I pray for you, sisters, that together we will step out of fear and into his love, trusting that we are already fully loved, known, and chosen by God today, in our in-between places. May you discover his truth about you and may it set you free.


  1. Joy

    Thank you…your words are good for me! When those waves of rejection seem to sweep back over…resting in God’s love and His words over me…yes!

    • Sarah Bond

      Amen, sister! I’m on the journey with you, entering (again!) that resting place in his love and overwhelming acceptance!

  2. Bethany

    Identity is always an issue with women, especially. Digging deep here (our true identity in Christ) with God renders so much pain and confusion powerless to define us. I wrote a pain inspired post several years ago on this subject as I labored under the lie that who I am at those deep created levels–those I cannot change–is unlovable and without value. The post, “It’s Ok to Be You” was difficult to share, but resonated with my readers and I hope reminded them that each of us is a custom creation of God’s heart. ( No matter where we are, whether it be “in between” or elsewhere, we are always “in Christ” and that is a blessed place to be!

    • Sarah Bond

      Bethany, your post is so beautiful, honest, and free!
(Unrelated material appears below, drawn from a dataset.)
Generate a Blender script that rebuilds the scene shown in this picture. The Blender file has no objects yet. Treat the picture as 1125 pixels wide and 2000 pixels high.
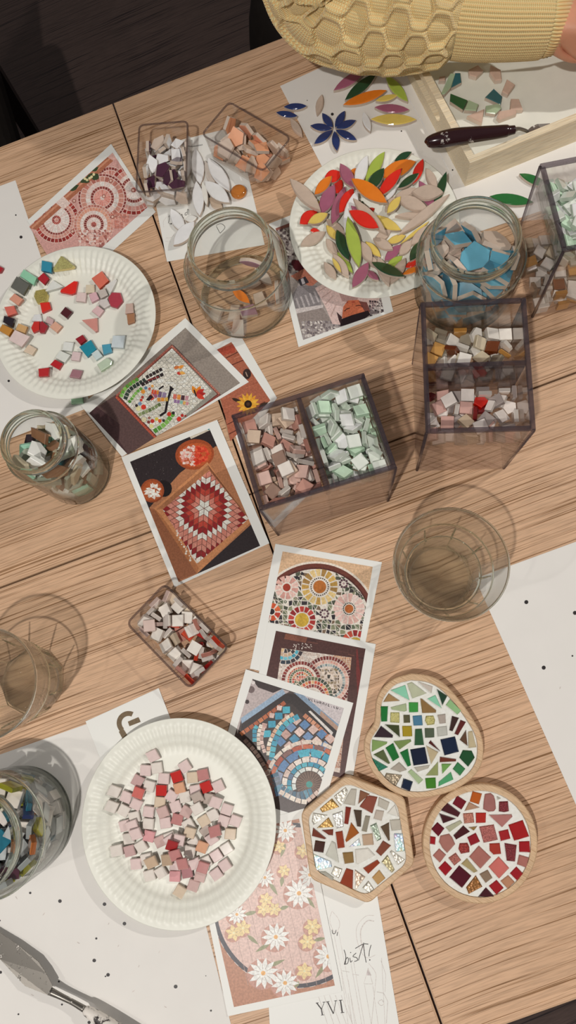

I’ve been thinking lately about the sides of ourselves that we most try to stifle, sides that may seem out of place in comparison with our culture’s priorities. I’ve read in Present Over Perfect, a book by Shauna Niequist, that these are elements of who we are that God so desires we would embrace and bring honestly to the world. I love your question: “Sometimes I wonder what other world I would find if I let go?” I’m going to sit with that one for a while. Thank you for sharing!

  3. Beth Fanucchi

    This is very enlightening! It has taken 42 years to learn this, and I still have to remind myself when I forget sometimes!?

    • Sarah Bond

      Beth, yes! It’s a truth I will need to relearn again and again. Thank you for reading and sharing your own thoughts. May God bless you with peace as you rest in his love today.